Pick out the lines below that contain the string "scene" and copy them all.

- SUPPLIED MATERIAL -
◆ ◆ ◆
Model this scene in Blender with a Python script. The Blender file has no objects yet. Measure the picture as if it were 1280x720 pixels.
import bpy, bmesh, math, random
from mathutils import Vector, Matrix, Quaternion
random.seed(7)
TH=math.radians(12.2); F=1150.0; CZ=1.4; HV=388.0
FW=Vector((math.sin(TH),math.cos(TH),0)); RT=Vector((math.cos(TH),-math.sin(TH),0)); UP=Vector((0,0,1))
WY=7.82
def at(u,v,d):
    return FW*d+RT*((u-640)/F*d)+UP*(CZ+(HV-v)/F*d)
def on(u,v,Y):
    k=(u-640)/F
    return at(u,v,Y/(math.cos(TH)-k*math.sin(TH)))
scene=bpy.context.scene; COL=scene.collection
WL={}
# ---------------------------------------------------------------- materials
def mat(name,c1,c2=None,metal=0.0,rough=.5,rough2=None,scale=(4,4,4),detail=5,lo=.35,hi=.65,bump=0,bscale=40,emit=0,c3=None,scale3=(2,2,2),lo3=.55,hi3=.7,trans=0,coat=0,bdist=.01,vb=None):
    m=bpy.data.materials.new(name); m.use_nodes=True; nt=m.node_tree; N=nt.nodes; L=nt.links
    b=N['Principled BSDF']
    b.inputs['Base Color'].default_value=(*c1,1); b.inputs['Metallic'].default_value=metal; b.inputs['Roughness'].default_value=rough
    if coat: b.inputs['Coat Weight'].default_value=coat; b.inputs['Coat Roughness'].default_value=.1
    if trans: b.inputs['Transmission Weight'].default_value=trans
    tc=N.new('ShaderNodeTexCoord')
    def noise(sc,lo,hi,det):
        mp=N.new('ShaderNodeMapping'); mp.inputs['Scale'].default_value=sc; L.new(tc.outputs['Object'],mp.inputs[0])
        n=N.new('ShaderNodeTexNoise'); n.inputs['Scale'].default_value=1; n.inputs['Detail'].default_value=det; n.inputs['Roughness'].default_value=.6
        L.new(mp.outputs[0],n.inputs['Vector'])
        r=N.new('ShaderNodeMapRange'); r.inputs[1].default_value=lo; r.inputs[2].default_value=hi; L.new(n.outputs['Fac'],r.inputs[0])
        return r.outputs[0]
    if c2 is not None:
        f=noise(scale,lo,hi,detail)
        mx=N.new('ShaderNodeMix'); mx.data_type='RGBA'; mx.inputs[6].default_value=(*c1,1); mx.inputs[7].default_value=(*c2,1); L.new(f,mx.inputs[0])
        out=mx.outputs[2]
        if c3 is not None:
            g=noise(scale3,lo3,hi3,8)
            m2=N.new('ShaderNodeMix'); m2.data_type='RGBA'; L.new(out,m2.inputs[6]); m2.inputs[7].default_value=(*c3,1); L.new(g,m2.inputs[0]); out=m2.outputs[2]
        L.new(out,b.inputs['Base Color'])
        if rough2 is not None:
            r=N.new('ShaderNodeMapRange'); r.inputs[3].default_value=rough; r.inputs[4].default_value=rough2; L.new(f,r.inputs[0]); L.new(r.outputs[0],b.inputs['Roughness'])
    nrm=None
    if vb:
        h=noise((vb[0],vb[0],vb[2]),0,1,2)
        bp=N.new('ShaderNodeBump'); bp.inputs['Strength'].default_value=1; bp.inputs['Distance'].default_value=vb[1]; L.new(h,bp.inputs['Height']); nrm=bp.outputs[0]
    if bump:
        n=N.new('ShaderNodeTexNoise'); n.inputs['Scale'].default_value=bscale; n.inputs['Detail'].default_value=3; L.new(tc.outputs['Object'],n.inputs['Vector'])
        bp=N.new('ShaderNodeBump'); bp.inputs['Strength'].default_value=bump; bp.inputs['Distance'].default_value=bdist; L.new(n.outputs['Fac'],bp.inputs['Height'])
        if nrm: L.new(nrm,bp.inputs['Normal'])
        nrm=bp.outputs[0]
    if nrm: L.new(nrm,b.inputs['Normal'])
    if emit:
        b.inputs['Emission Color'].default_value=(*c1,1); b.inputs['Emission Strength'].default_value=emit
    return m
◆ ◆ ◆
- OUTPUT OF THE TASK -
Model this scene in Blender with a Python script. The Blender file has no objects yet. Measure the picture as if it were 1280x720 pixels.
scene=bpy.context.scene; COL=scene.collection